Even if it were to be held, therefore, that the effect of the decree of November 27, 1939 must be limited to the invalidation of Sections 2, 4, 5, 6, 7 and 8 of the Act because the non-severability of the remaining sections was not there expressly considered, we are now required, in the present litigation, to interpret the Act to determine whether Sections 3, 9 and 10 are severable from the other sections which have been declared to be unconstitutional, and, for the reasons hereinbefore

[ 391 Pa. Page 626]

    stated, we are clearly of opinion that they are not.

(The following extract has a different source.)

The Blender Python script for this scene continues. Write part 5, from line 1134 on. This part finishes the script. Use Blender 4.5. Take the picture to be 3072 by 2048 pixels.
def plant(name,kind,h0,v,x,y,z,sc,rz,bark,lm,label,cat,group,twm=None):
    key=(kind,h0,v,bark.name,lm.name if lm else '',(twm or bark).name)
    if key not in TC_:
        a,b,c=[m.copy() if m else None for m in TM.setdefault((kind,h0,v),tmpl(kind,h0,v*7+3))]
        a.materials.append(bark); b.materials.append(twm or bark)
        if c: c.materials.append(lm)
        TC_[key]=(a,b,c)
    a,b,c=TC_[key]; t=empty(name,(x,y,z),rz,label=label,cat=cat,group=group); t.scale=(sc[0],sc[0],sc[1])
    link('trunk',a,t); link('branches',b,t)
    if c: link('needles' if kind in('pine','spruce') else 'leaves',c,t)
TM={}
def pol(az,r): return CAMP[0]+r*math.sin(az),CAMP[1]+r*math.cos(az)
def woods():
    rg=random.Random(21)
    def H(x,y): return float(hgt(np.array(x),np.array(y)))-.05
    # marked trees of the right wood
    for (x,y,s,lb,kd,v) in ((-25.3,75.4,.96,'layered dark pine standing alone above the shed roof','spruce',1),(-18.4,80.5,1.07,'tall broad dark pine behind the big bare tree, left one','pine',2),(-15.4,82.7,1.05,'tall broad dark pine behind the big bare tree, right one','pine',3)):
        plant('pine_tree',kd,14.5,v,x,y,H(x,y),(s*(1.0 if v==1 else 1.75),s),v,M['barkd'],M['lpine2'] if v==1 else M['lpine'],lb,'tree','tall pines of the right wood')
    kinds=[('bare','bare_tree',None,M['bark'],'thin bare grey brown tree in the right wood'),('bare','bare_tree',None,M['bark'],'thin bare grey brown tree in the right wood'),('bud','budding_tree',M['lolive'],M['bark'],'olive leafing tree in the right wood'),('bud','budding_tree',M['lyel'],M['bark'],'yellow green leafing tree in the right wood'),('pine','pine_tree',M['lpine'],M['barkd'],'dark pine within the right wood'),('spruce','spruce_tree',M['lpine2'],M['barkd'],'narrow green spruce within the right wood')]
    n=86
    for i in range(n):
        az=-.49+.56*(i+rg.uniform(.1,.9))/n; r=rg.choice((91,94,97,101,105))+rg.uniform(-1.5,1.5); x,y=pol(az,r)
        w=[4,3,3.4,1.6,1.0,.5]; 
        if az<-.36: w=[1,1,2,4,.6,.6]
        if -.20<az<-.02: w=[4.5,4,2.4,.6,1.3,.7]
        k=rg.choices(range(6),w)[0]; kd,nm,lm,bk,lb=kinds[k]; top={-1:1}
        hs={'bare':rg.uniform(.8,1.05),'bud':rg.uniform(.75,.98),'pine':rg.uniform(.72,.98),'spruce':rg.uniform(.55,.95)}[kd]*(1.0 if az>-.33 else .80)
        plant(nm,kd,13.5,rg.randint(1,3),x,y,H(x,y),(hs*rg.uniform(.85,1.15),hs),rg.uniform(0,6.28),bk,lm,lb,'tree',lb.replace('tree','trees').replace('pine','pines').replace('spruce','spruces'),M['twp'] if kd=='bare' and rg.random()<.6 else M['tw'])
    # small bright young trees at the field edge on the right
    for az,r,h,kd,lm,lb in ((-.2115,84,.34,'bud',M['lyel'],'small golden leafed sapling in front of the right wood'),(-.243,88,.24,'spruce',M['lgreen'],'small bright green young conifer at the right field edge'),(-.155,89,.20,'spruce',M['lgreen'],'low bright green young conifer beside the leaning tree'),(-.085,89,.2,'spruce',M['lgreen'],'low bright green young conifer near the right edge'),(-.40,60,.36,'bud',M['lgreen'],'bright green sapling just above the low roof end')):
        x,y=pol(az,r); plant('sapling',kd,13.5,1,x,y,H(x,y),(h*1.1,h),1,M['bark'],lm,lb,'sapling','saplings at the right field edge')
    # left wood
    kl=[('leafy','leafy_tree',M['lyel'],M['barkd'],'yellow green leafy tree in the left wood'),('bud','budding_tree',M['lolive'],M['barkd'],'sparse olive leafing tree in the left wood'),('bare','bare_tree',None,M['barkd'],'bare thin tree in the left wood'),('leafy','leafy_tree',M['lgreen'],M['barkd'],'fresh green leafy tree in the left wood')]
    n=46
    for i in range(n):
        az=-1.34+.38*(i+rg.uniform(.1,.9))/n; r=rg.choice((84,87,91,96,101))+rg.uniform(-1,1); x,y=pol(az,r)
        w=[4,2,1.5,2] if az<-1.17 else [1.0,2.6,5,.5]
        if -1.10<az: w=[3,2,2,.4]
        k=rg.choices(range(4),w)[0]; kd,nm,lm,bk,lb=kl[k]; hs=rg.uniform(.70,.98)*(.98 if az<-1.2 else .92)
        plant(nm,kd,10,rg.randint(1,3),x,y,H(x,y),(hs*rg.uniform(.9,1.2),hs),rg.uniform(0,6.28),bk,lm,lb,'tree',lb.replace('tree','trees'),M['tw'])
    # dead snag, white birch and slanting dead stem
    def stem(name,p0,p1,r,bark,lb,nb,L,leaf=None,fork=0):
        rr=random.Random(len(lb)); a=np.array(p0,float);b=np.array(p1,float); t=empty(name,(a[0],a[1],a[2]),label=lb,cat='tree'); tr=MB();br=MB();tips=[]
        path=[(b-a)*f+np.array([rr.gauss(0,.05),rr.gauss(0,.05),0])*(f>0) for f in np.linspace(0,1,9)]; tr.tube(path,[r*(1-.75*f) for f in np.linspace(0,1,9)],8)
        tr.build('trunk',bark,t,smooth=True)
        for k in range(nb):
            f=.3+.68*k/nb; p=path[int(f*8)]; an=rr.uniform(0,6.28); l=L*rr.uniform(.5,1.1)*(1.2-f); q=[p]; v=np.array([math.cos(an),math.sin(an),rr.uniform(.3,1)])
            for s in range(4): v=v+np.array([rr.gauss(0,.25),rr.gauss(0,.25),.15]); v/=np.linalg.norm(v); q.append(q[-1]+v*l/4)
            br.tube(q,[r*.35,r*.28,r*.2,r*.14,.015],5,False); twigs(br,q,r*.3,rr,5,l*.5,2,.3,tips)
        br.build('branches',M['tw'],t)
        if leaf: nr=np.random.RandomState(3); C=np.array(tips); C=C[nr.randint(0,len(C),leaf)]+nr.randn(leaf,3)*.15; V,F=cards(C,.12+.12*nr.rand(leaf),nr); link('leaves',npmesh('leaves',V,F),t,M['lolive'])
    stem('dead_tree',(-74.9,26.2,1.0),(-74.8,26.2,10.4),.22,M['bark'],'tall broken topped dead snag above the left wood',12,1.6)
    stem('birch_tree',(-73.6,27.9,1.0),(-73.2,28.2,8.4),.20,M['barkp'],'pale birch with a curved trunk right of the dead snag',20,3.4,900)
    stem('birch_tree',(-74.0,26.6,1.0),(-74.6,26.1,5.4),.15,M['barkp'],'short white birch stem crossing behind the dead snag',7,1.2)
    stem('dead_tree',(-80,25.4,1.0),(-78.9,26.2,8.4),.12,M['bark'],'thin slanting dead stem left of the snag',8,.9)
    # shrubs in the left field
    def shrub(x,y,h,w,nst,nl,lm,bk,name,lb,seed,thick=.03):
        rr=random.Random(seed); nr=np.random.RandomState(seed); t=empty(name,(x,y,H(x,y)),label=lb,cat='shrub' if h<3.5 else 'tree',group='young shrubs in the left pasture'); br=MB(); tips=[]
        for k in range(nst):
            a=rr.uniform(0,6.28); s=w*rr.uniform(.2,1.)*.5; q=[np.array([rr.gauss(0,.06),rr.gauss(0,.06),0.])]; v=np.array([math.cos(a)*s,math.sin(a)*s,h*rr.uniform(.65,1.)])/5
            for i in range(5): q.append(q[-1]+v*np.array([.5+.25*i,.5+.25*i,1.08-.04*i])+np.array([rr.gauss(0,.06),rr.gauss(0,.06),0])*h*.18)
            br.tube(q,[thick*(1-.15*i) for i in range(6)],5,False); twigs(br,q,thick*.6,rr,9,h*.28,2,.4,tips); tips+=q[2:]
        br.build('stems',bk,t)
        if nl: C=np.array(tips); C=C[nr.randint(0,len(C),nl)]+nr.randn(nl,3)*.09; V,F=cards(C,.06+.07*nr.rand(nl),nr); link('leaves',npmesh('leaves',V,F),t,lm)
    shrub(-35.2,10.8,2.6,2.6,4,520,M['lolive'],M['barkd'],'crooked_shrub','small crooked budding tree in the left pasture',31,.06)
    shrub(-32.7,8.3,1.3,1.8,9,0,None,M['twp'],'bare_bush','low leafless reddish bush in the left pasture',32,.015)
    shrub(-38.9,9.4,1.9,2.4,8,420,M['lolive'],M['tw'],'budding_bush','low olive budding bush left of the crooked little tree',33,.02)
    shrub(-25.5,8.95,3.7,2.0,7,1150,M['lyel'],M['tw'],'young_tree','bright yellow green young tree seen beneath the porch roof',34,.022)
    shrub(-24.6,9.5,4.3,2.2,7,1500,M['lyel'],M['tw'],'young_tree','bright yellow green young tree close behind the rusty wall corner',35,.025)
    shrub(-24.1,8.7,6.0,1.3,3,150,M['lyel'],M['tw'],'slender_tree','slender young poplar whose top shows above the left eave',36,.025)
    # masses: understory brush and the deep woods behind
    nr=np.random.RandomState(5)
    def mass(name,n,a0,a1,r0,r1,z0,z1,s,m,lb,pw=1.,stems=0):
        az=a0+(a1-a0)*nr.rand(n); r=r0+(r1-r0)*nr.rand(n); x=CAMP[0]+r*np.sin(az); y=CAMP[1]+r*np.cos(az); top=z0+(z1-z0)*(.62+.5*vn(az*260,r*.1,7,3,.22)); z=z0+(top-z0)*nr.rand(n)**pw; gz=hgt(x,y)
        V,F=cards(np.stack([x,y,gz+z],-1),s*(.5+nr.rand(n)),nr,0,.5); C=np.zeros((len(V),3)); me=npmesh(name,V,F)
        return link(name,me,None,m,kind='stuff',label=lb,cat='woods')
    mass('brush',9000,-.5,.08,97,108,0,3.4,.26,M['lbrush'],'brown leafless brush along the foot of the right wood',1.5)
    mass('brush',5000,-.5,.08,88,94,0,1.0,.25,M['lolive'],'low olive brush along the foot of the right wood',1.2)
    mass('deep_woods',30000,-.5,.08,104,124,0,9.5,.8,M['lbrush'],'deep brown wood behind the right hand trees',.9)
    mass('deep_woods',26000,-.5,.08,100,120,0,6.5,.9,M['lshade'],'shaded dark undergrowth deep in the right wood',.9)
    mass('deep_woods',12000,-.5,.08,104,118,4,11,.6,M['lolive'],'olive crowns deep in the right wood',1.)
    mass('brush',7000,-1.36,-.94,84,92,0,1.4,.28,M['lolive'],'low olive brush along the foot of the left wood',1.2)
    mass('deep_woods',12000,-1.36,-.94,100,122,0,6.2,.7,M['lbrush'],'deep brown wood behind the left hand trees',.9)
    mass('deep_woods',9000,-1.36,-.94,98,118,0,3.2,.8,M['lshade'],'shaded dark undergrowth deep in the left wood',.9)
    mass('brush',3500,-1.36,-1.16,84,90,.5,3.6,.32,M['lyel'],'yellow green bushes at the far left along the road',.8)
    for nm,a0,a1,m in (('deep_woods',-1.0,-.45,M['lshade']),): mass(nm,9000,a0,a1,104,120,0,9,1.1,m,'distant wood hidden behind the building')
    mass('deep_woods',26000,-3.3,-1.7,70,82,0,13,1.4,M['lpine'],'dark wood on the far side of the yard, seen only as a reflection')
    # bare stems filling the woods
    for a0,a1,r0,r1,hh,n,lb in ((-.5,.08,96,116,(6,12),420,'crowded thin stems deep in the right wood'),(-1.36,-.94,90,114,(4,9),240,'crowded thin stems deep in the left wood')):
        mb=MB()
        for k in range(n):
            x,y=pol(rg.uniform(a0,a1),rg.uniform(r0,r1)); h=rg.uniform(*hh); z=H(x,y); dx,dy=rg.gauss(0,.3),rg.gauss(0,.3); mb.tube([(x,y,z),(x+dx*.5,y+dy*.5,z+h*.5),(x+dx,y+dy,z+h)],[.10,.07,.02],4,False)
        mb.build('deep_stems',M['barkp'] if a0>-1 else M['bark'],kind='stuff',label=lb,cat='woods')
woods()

Not only, therefore, because the decree of November 27, 1939, has remained unassailed for sixteen years, during which appellant and all other railroads in Pennsylvania have justifiably regarded it as a finality, but because, apart from and independently of the scope to be accorded to that decree, we are of opinion that the sections in controversy cannot be held to have survived the invalidation of the entire remainder of the regulatory provisions of the Act, it follows that the court below was in error in discharging appellant's complaint.

Mr. Justice COHEN took no part in the consideration or decision of this case.

Disposition

The decree is reversed, and the record is remanded with direction to enter an appropriate decree enjoining defendants therein from further proceeding in the Commission's inquiry and investigation. Each party to pay its own costs.